No matter what comes after that show, all things pale when in that light.
Waiting, and more waiting
Jan 1st
My daughter, her husband and their children are on their way home. It is a long drive from Ohio to Mid Florida. I talked to them when they were north of Lexington KY and then again when they were north of Macon GA. From what I can determine that was about 12 hours of driving. They have 6 to 8 more hours to go. The father in me is waiting for that call to say they made it safely.
I’m not sure if I worry and fret more than most parents, but sometimes it does feel like I do. Then again, I am worrying for two parents.

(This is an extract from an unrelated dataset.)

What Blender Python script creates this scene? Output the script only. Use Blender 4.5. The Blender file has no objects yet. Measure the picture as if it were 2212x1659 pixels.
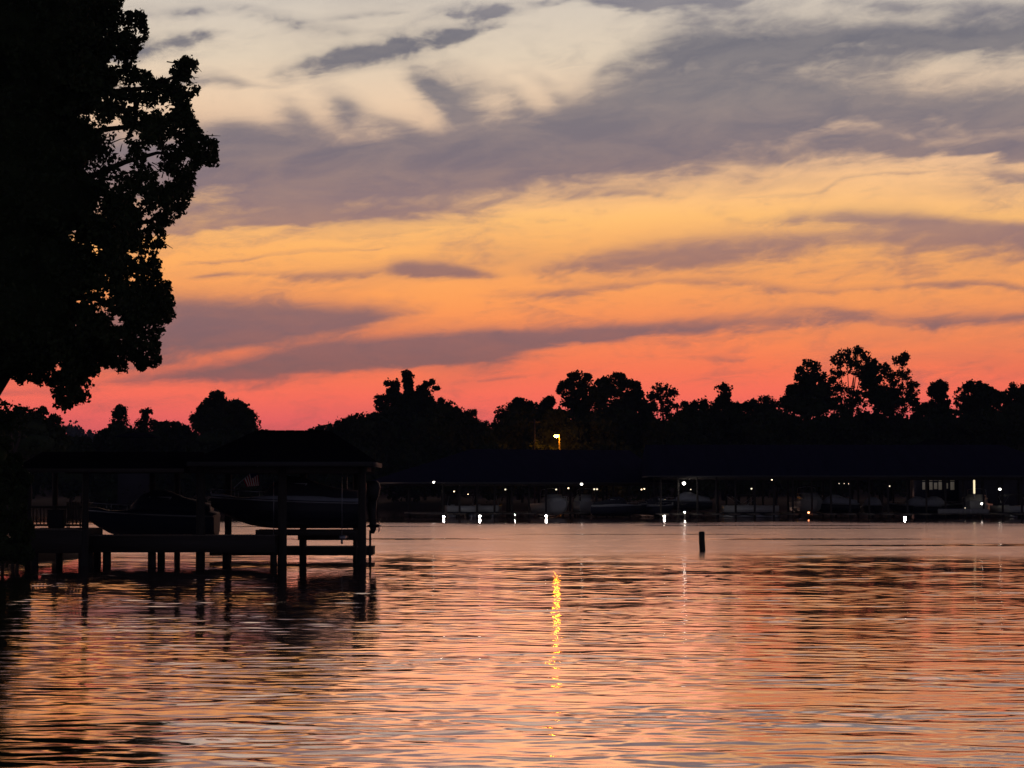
import bpy, math, random
import numpy as np
from mathutils import Vector, Matrix
R = math.radians
rnd = random.Random(7)
rng = np.random.default_rng(11)
sc = bpy.context.scene
col = sc.collection

# ---------------------------------------------------------------- camera
F = 4920.0            # focal length in units of a 2212-wide frame
HZ = 1060.0           # eye level in that frame
CH = 3.0              # eye height above the lake
PITCH = math.atan((HZ - 829.5) / F)
cam_d = bpy.data.cameras.new('camera')
cam = bpy.data.objects.new('camera', cam_d)
col.objects.link(cam)
cam_d.sensor_width = 36
cam_d.lens = 36 * F / 2212
cam_d.clip_end = 9000
cam.location = (0, 0, CH)
cam.rotation_euler = (R(90) + PITCH, 0, 0)
sc.camera = cam
_cp, _sp = math.cos(PITCH), math.sin(PITCH)

def ray(px, py):
    cx, cy = (px - 1106) / F, (829.5 - py) / F
    return Vector((cx, _cp - _sp * cy, _sp + _cp * cy))

def at(px, py, D):
    d = ray(px, py)
    return Vector((0, 0, CH)) + d * (D / d.y)

def xat(px, D):
    return (px - 1106) / F * D

def zat(py, D):
    return at(1106, py, D).z

# ---------------------------------------------------------------- mesh builder
class MB:
    def __init__(self):
        self.v = []; self.f = []; self.m = []; self.n = 0
        self.bulk = []          # (verts Nx3, quads Mx4)
        self.mi = 0
    def add(self, vs, fs):
        b = self.n
        self.v.extend([tuple(x) for x in vs])
        for f in fs:
            self.f.append([b + i for i in f]); self.m.append(self.mi)
        self.n += len(vs)
        return self
    def box(self, c, s, rot=None, bev=0.0):
        x, y, z = s[0] / 2, s[1] / 2, s[2] / 2
        if bev > 0:
            b = min(bev, x * .49, y * .49, z * .49)
            vs = []
            for sx in (-1, 1):
                for sy in (-1, 1):
                    for sz in (-1, 1):
                        vs += [(sx * x, sy * (y - b), sz * (z - b)), (sx * (x - b), sy * y, sz * (z - b)), (sx * (x - b), sy * (y - b), sz * z)]
            import bmesh
            bm = bmesh.new()
            for v in vs: bm.verts.new(v)
            bmesh.ops.convex_hull(bm, input=bm.verts)
            bm.verts.index_update()
            V = [v.co.copy() for v in bm.verts]; Fs = [[v.index for v in f.verts] for f in bm.faces]
            bm.free()
        else:
            V = [Vector((sx * x, sy * y, sz * z)) for sx in (-1, 1) for sy in (-1, 1) for sz in (-1, 1)]
            Fs = [(0, 1, 3, 2), (4, 6, 7, 5), (0, 4, 5, 1), (2, 3, 7, 6), (0, 2, 6, 4), (1, 5, 7, 3)]
        M = rot if rot is not None else Matrix.Identity(3)
        c = Vector(c)
        return self.add([M @ v + c for v in V], Fs)
    def bar(self, a, b, w, h):
        a, b = Vector(a), Vector(b); d = b - a
        q = d.to_track_quat('X', 'Z').to_matrix()
        return self.box((a + b) / 2, (d.length, w, h), q)
    def tube(self, pts, rad, n=8, cap=True):
        pts = [Vector(p) for p in pts]
        if not isinstance(rad, (list, tuple)): rad = [rad] * len(pts)
        vs, fs = [], []
        up = Vector((0.123, 0.31, 0.94)).normalized()
        for i, p in enumerate(pts):
            t = (pts[min(i + 1, len(pts) - 1)] - pts[max(i - 1, 0)]).normalized()
            u = t.cross(up)
            if u.length < 1e-3: u = t.cross(Vector((1, 0, 0)))
            u.normalize(); w = t.cross(u)
            for k in range(n):
                a = 2 * math.pi * k / n
                vs.append(p + (u * math.cos(a) + w * math.sin(a)) * rad[i])
        for i in range(len(pts) - 1):
            for k in range(n):
                k2 = (k + 1) % n
                fs.append((i * n + k, i * n + k2, (i + 1) * n + k2, (i + 1) * n + k))
        if cap:
            fs.append(tuple(range(n))[::-1]); fs.append(tuple(range((len(pts) - 1) * n, len(pts) * n)))
        return self.add(vs, fs)
    def lathe(self, prof, c, n=14):
        c = Vector(c)
        vs = [c + Vector((r * math.cos(2 * math.pi * k / n), r * math.sin(2 * math.pi * k / n), z)) for r, z in prof for k in range(n)]
        fs = [(i * n + k, i * n + (k + 1) % n, (i + 1) * n + (k + 1) % n, (i + 1) * n + k) for i in range(len(prof) - 1) for k in range(n)]
        return self.add(vs, fs)
    def ball(self, c, r, n=10, m=7, sc3=(1, 1, 1), noise=0.0):
        c = Vector(c)
        vs = [c + Vector((0, 0, r * sc3[2]))]
        for i in range(1, m):
            t = math.pi * i / m
            for k in range(n):
                a = 2 * math.pi * k / n
                q = 1 + (rnd.random() - .5) * noise
                vs.append(c + Vector((r * sc3[0] * math.sin(t) * math.cos(a) * q, r * sc3[1] * math.sin(t) * math.sin(a) * q, r * sc3[2] * math.cos(t) * q)))
        vs.append(c - Vector((0, 0, r * sc3[2])))
        fs = [(0, 1 + k, 1 + (k + 1) % n) for k in range(n)]
        for i in range(m - 2):
            for k in range(n):
                a = 1 + i * n + k; b = 1 + i * n + (k + 1) % n
                fs.append((a, a + n, b + n, b))
        L = len(vs) - 1; o = 1 + (m - 2) * n
        fs += [(o + (k + 1) % n, o + k, L) for k in range(n)]
        return self.add(vs, fs)
    def loft(self, secs, closed=False, caps=True):
        n = len(secs[0]); vs = [p for s in secs for p in s]; fs = []
        for i in range(len(secs) - 1):
            for k in range(n if closed else n - 1):
                k2 = (k + 1) % n
                fs.append((i * n + k, i * n + k2, (i + 1) * n + k2, (i + 1) * n + k))
        if caps:
            fs.append(tuple(range(n))[::-1]); fs.append(tuple(range((len(secs) - 1) * n, len(secs) * n)))
        return self.add(vs, fs)
    def leaves(self, P, size, aspect=0.6):
        P = np.asarray(P, float); n = len(P)
        if n == 0: return self
        a = rng.normal(size=(n, 3)); a /= np.linalg.norm(a, axis=1)[:, None]
        b = rng.normal(size=(n, 3)); b -= a * (a * b).sum(1)[:, None]; b /= np.linalg.norm(b, axis=1)[:, None]
        nn = np.cross(a, b)
        s = (size * rng.uniform(.45, 1.5, n))[:, None]
        V = np.stack([P - a * s * .5, P + b * s * aspect * .5 + nn * s * .08, P + a * s * .55, P - b * s * aspect * .5 + nn * s * .08], 1).reshape(-1, 3)
        Q = np.arange(4 * n).reshape(n, 4)
        self.bulk.append((V, Q))
        return self
    def build(self, name, mats, parent=None, smooth=False):
        me = bpy.data.meshes.new(name)
        if not isinstance(mats, (list, tuple)): mats = [mats]
        V = np.array(self.v, float).reshape(-1, 3)
        loops = [i for f in self.f for i in f]
        tot = [len(f) for f in self.f]
        off = len(V)
        LV = [np.array(loops, np.int32)]; LT = [np.array(tot, np.int32)]; VV = [V]; MI = [np.array(self.m, np.int32)]
        for bv, bq in self.bulk:
            VV.append(bv); LV.append((bq + off).astype(np.int32).ravel()); LT.append(np.full(len(bq), 4, np.int32)); MI.append(np.zeros(len(bq), np.int32)); off += len(bv)
        V = np.concatenate(VV); LV = np.concatenate(LV); LT = np.concatenate(LT); MI = np.concatenate(MI)
        me.vertices.add(len(V)); me.vertices.foreach_set('co', V.astype(np.float32).ravel())
        me.loops.add(len(LV)); me.loops.foreach_set('vertex_index', LV)
        me.polygons.add(len(LT)); ls = np.zeros(len(LT), np.int32); ls[1:] = np.cumsum(LT)[:-1]
        me.polygons.foreach_set('loop_start', ls)
        me.polygons.foreach_set('loop_total', LT)
        me.polygons.foreach_set('material_index', MI)
        for m in mats: me.materials.append(m)
        if smooth: me.polygons.foreach_set('use_smooth', np.ones(len(LT), bool))
        me.update(calc_edges=True); me.validate()
        o = bpy.data.objects.new(name, me); col.objects.link(o)
        if parent is not None: o.parent = parent
        return o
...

My wonderful holidays will be complete when my daughter and her family make it home. Then I can worry about the more mundane things. Like daughters in College. Or daughters who just got married. Daughters who have been married for a few years. Do they have what they need? Are they doing well. Are any of them sick. Is there an alligator in the back yard?
Yes, I love my children. All of them. The girls I helped raise, and the men they picked to join our family. I’ll continue to worry and wait.
Ringing in the New Year
Jan 1st
I was supposed to celebrate the New Year with friends. My daughter and her family were supposed to head out from Toledo last night. This did not happen. They had to get some service on their vehicle and this delayed the packing for the trip. A late dinner and some traditional New Year’s Eve food was shared with my daughters, sons and Grandchildren. It was another wonderful evening with family.
I was disappointed that I was not able to spend the evening with friends, but I was able to spend time with my family. I don’t get to spend as much time I as I wish I could with any of my daughters. Any time I get to spend, I enjoy with all my heart. I try to spend as much time as possible with them. I was able to spend four additional hours with my Florida family. I JUMPED at the chance.
I had no games with friends, but a granddaughter sitting on my lap while watching “Muppets’ Treasure Island”. No streamers, party poppers and noise makers, but hugs from daughters and grandkids.
Family and the New Year. I’m not sure if there is a better way to bring in good luck for the coming year.